• [Exercise goal]: Write out the listing below exactly, and omit any images you find in it.
######
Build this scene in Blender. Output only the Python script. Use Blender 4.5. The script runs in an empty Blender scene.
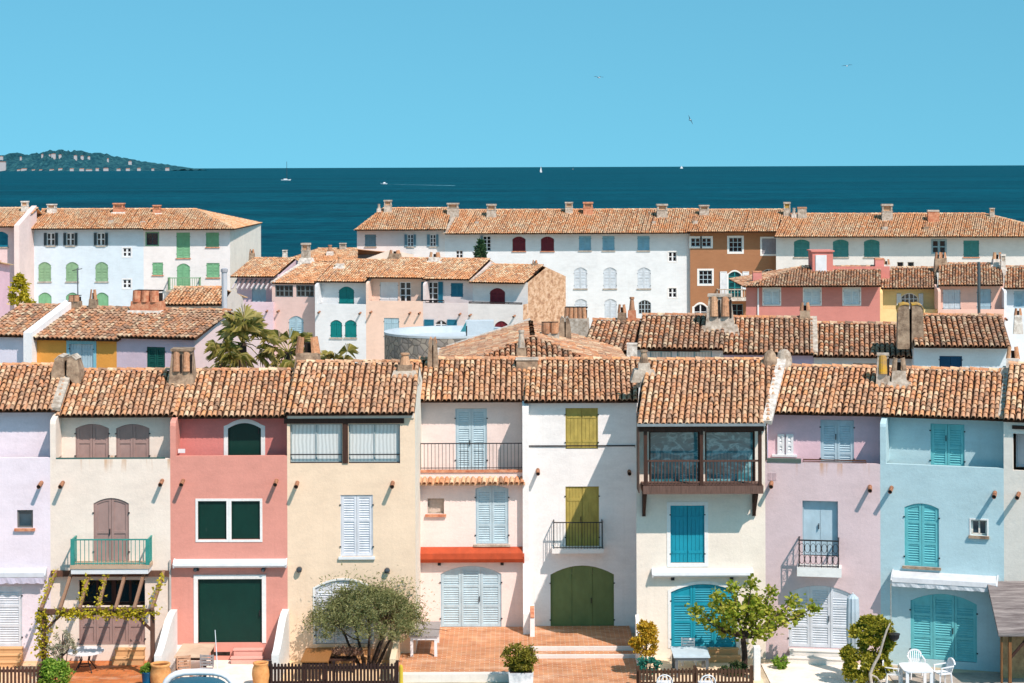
import bpy, math, random
from mathutils import Vector, Matrix
R = random.Random(7)
C = bpy.context.scene.collection
sin, cos, pi, rad = math.sin, math.cos, math.pi, math.radians
F, H, CX, HY, ROLL = 1960.0, 17.6, 512.0, 167.0, 0.0037   # focal length in pixels, camera height, principal point, roll

# ------------------------------------------------------------------ camera geometry
def ray(px, py):
    u, v = px - CX, py - HY
    return (u - v * ROLL) / F, -(v + u * ROLL) / F          # x and z per metre of depth
def at(px, py, Y):                                          # the point seen at a pixel, Y metres away
    a, b = ray(px, py); return Vector((a * Y, Y, H + b * Y))
def ground(px, py, z=0.0):                                  # the point of the level z seen at a pixel
    a, b = ray(px, py); Y = (z - H) / b; return Vector((a * Y, Y, z))

# ------------------------------------------------------------------ materials
def lin(c, k=1.0):
    o = []
    for v in c:
        v /= 255.0
        o.append((v / 12.92 if v <= 0.04045 else ((v + 0.055) / 1.055) ** 2.4) * k)
    return (*o, 1.0)
class NT:
    def __init__(s, name):
        s.mat = bpy.data.materials.new(name); s.mat.use_nodes = True
        s.t = s.mat.node_tree; s.b = s.t.nodes['Principled BSDF']
    def n(s, typ, **kw):
        n = s.t.nodes.new(typ)
        for k, v in kw.items():
            if k in n.inputs: n.inputs[k].default_value = v
            else: setattr(n, k, v)
        return n
    def l(s, a, b): s.t.links.new(a, b)
    def noise(s, scale, detail=3, stretch=None, coord='Object', rough=.6):
        tc = s.n('ShaderNodeTexCoord'); n = s.n('ShaderNodeTexNoise'); n.inputs['Scale'].default_value = scale
        n.inputs['Detail'].default_value = detail; n.inputs['Roughness'].default_value = rough
        if stretch:
            m = s.n('ShaderNodeMapping'); m.inputs['Scale'].default_value = stretch
            s.l(tc.outputs[coord], m.inputs['Vector']); s.l(m.outputs[0], n.inputs['Vector'])
        else: s.l(tc.outputs[coord], n.inputs['Vector'])
        return n.outputs['Fac']
    def ramp(s, fac, stops, interp='LINEAR'):
        r = s.n('ShaderNodeValToRGB'); e = r.color_ramp.elements; r.color_ramp.interpolation = interp
        while len(e) < len(stops): e.new(0.5)
        for k, (p, c) in enumerate(stops):
            e[k].position = p; e[k].color = c if len(c) == 4 else (*c, 1)
        s.l(fac, r.inputs[0]); return r.outputs[0]
    def mix(s, fac, a, b, typ='MIX'):
        m = s.n('ShaderNodeMix', data_type='RGBA', blend_type=typ)
        for v, i in ((fac, 0), (a, 6), (b, 7)):
            if hasattr(v, 'links') or isinstance(v, bpy.types.NodeSocket): s.l(v, m.inputs[i])
            else: m.inputs[i].default_value = v
        return m.outputs[2]
    def math(s, op, a, b=0.0):
        m = s.n('ShaderNodeMath', operation=op)
        for v, i in ((a, 0), (b, 1)):
            if isinstance(v, bpy.types.NodeSocket): s.l(v, m.inputs[i])
            else: m.inputs[i].default_value = v
        return m.outputs[0]
    def bump(s, h, strength, dist=.02):
        b = s.n('ShaderNodeBump'); b.inputs['Strength'].default_value = strength; b.inputs['Distance'].default_value = dist
        s.l(h, b.inputs['Height']); s.l(b.outputs[0], s.b.inputs['Normal'])
    def base(s, col, rough=.85, spec=.25):
        if isinstance(col, bpy.types.NodeSocket): s.l(col, s.b.inputs['Base Color'])
        else: s.b.inputs['Base Color'].default_value = col
        s.b.inputs['Roughness'].default_value = rough; s.b.inputs['Specular IOR Level'].default_value = spec
        return s.mat
def mul(c, k): return (c[0] * k, c[1] * k, c[2] * k, 1)
WK = .90
_st = {}
def stucco(rgb, stain=None, dirt=.5):
    key = (rgb, stain)
    if key in _st: return _st[key]
    s = NT('stucco'); c = lin(rgb, WK)
    patch = s.ramp(s.noise(.55, 4), [(.32, (0, 0, 0)), (.7, (1, 1, 1))])
    col = s.mix(patch, mul(c, .84), c)
    mid = s.ramp(s.noise(2.6, 5, (.6, .6, 1.5), 'Object', .65), [(.4, (0, 0, 0)), (.62, (1, 1, 1))]); col = s.mix(s.math('MULTIPLY', mid, .5), mul(c, .9) if False else col, mul(c, 1.04))
    streak = s.ramp(s.noise(1.0, 5, (5, 5, .22)), [(.56, (0, 0, 0)), (.8, (1, 1, 1))])
    col = s.mix(s.math('MULTIPLY', streak, .42 * dirt), col, (c[0] * .62, c[1] * .60, c[2] * .56, 1))
    spots = s.ramp(s.noise(2.1, 6, None, 'Object', .72), [(.63, (0, 0, 0)), (.72, (1, 1, 1))])
    col = s.mix(s.math('MULTIPLY', spots, .22 * dirt), col, (c[0] * .7 + .04, c[1] * .68 + .035, c[2] * .64 + .03, 1))
    fine = s.noise(14, 3)
    col = s.mix(.10, col, s.ramp(fine, [(.3, (.5 * c[0], .5 * c[1], .5 * c[2])), (.65, c)]))
    if stain:                                               # rust runs below a parapet edge, z = stain (object space)
        tc = s.n('ShaderNodeTexCoord'); sp = s.n('ShaderNodeSeparateXYZ'); s.l(tc.outputs['Object'], sp.inputs[0])
        d = s.math('SUBTRACT', stain, sp.outputs[2])
        run = s.ramp(s.noise(1.0, 3, (3.2, .1, .16)), [(.55, (0, 0, 0)), (.66, (1, 1, 1))])
        fade = s.ramp(s.math('MULTIPLY', d, 1.5), [(0, (0, 0, 0)), (.02, (1, 1, 1)), (.18, (.85,) * 3), (.75, (0, 0, 0))])
        col = s.mix(s.math('MULTIPLY', s.math('MULTIPLY', run, fade), .75), col, lin((214, 150, 84), .8))
    h = s.math('ADD', s.noise(9, 4), s.math('MULTIPLY', s.noise(42, 2), .5))
    s.bump(h, .28, .03)
    _st[key] = s.base(col, .92, .1); return _st[key]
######
• [The solution]:
Build this scene in Blender. Output only the Python script. Use Blender 4.5. The script runs in an empty Blender scene.
import bpy, math, random
from mathutils import Vector, Matrix
R = random.Random(7)
C = bpy.context.scene.collection
sin, cos, pi, rad = math.sin, math.cos, math.pi, math.radians
F, H, CX, HY, ROLL = 1960.0, 17.6, 512.0, 167.0, 0.0037   # focal length in pixels, camera height, principal point, roll

# ------------------------------------------------------------------ camera geometry
def ray(px, py):
    u, v = px - CX, py - HY
    return (u - v * ROLL) / F, -(v + u * ROLL) / F          # x and z per metre of depth
def at(px, py, Y):                                          # the point seen at a pixel, Y metres away
    a, b = ray(px, py); return Vector((a * Y, Y, H + b * Y))
def ground(px, py, z=0.0):                                  # the point of the level z seen at a pixel
    a, b = ray(px, py); Y = (z - H) / b; return Vector((a * Y, Y, z))

# ------------------------------------------------------------------ materials
def lin(c, k=1.0):
    o = []
    for v in c:
        v /= 255.0
        o.append((v / 12.92 if v <= 0.04045 else ((v + 0.055) / 1.055) ** 2.4) * k)
    return (*o, 1.0)
class NT:
    def __init__(s, name):
        s.mat = bpy.data.materials.new(name); s.mat.use_nodes = True
        s.t = s.mat.node_tree; s.b = s.t.nodes['Principled BSDF']
    def n(s, typ, **kw):
        n = s.t.nodes.new(typ)
        for k, v in kw.items():
            if k in n.inputs: n.inputs[k].default_value = v
            else: setattr(n, k, v)
        return n
    def l(s, a, b): s.t.links.new(a, b)
    def noise(s, scale, detail=3, stretch=None, coord='Object', rough=.6):
        tc = s.n('ShaderNodeTexCoord'); n = s.n('ShaderNodeTexNoise'); n.inputs['Scale'].default_value = scale
        n.inputs['Detail'].default_value = detail; n.inputs['Roughness'].default_value = rough
        if stretch:
            m = s.n('ShaderNodeMapping'); m.inputs['Scale'].default_value = stretch
            s.l(tc.outputs[coord], m.inputs['Vector']); s.l(m.outputs[0], n.inputs['Vector'])
        else: s.l(tc.outputs[coord], n.inputs['Vector'])
        return n.outputs['Fac']
    def ramp(s, fac, stops, interp='LINEAR'):
        r = s.n('ShaderNodeValToRGB'); e = r.color_ramp.elements; r.color_ramp.interpolation = interp
        while len(e) < len(stops): e.new(0.5)
        for k, (p, c) in enumerate(stops):
            e[k].position = p; e[k].color = c if len(c) == 4 else (*c, 1)
        s.l(fac, r.inputs[0]); return r.outputs[0]
    def mix(s, fac, a, b, typ='MIX'):
        m = s.n('ShaderNodeMix', data_type='RGBA', blend_type=typ)
        for v, i in ((fac, 0), (a, 6), (b, 7)):
            if hasattr(v, 'links') or isinstance(v, bpy.types.NodeSocket): s.l(v, m.inputs[i])
            else: m.inputs[i].default_value = v
        return m.outputs[2]
    def math(s, op, a, b=0.0):
        m = s.n('ShaderNodeMath', operation=op)
        for v, i in ((a, 0), (b, 1)):
            if isinstance(v, bpy.types.NodeSocket): s.l(v, m.inputs[i])
            else: m.inputs[i].default_value = v
        return m.outputs[0]
    def bump(s, h, strength, dist=.02):
        b = s.n('ShaderNodeBump'); b.inputs['Strength'].default_value = strength; b.inputs['Distance'].default_value = dist
        s.l(h, b.inputs['Height']); s.l(b.outputs[0], s.b.inputs['Normal'])
    def base(s, col, rough=.85, spec=.25):
        if isinstance(col, bpy.types.NodeSocket): s.l(col, s.b.inputs['Base Color'])
        else: s.b.inputs['Base Color'].default_value = col
        s.b.inputs['Roughness'].default_value = rough; s.b.inputs['Specular IOR Level'].default_value = spec
        return s.mat
def mul(c, k): return (c[0] * k, c[1] * k, c[2] * k, 1)
WK = .90
_st = {}
def stucco(rgb, stain=None, dirt=.5):
    key = (rgb, stain)
    if key in _st: return _st[key]
    s = NT('stucco'); c = lin(rgb, WK)
    patch = s.ramp(s.noise(.55, 4), [(.32, (0, 0, 0)), (.7, (1, 1, 1))])
    col = s.mix(patch, mul(c, .84), c)
    mid = s.ramp(s.noise(2.6, 5, (.6, .6, 1.5), 'Object', .65), [(.4, (0, 0, 0)), (.62, (1, 1, 1))]); col = s.mix(s.math('MULTIPLY', mid, .5), mul(c, .9) if False else col, mul(c, 1.04))
    streak = s.ramp(s.noise(1.0, 5, (5, 5, .22)), [(.56, (0, 0, 0)), (.8, (1, 1, 1))])
    col = s.mix(s.math('MULTIPLY', streak, .42 * dirt), col, (c[0] * .62, c[1] * .60, c[2] * .56, 1))
    spots = s.ramp(s.noise(2.1, 6, None, 'Object', .72), [(.63, (0, 0, 0)), (.72, (1, 1, 1))])
    col = s.mix(s.math('MULTIPLY', spots, .22 * dirt), col, (c[0] * .7 + .04, c[1] * .68 + .035, c[2] * .64 + .03, 1))
    fine = s.noise(14, 3)
    col = s.mix(.10, col, s.ramp(fine, [(.3, (.5 * c[0], .5 * c[1], .5 * c[2])), (.65, c)]))
    if stain:                                               # rust runs below a parapet edge, z = stain (object space)
        tc = s.n('ShaderNodeTexCoord'); sp = s.n('ShaderNodeSeparateXYZ'); s.l(tc.outputs['Object'], sp.inputs[0])
        d = s.math('SUBTRACT', stain, sp.outputs[2])
        run = s.ramp(s.noise(1.0, 3, (3.2, .1, .16)), [(.55, (0, 0, 0)), (.66, (1, 1, 1))])
        fade = s.ramp(s.math('MULTIPLY', d, 1.5), [(0, (0, 0, 0)), (.02, (1, 1, 1)), (.18, (.85,) * 3), (.75, (0, 0, 0))])
        col = s.mix(s.math('MULTIPLY', s.math('MULTIPLY', run, fade), .75), col, lin((214, 150, 84), .8))
    h = s.math('ADD', s.noise(9, 4), s.math('MULTIPLY', s.noise(42, 2), .5))
    s.bump(h, .28, .03)
    _st[key] = s.base(col, .92, .1); return _st[key]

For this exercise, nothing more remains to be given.